A language model plus a decent prompt will produce something that looks like a working product in an afternoon. Everyone in the room gets excited. Then you spend four months making it actually reliable, and for every one of those weeks you have no idea whether the change you just shipped made things better.
What "better" means without an eval
Nothing. It means the last three examples someone tried in the Slack channel looked fine.
This is not a small problem. It's the difference between engineering and gambling, and it's why so many AI projects stall at 80% — not because the last 20% is technically hard, but because nobody can see it.
What we do instead
Week one: the eval set. Before any retrieval, any prompt tuning, any architecture. We sit with the people who will use the thing and write down questions with known-correct answers.
Two rules for that set:
- It includes the cases where the right answer is "I don't know." A system that never abstains is a system that fabricates.

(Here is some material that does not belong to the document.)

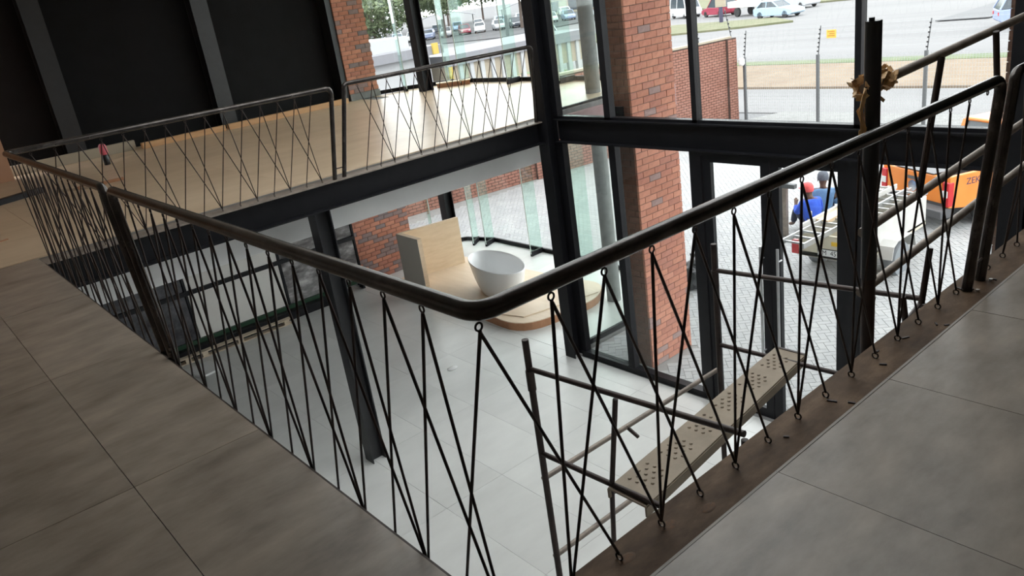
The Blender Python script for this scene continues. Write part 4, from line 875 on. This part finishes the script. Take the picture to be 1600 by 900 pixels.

- It's written by the domain expert, not the engineer. Engineers write questions the system can answer.
Then: a number, every commit. Once the eval runs in CI, "did that help?" becomes a question with an answer.
The uncomfortable part
Sometimes the eval tells you the model isn't the right tool. We've had two projects where the honest reading was that a database query and a good form would beat anything a model could do, and we said so.
That's a worse quarter for us and a better year for the client. It's also the only reason our recommendations are worth anything.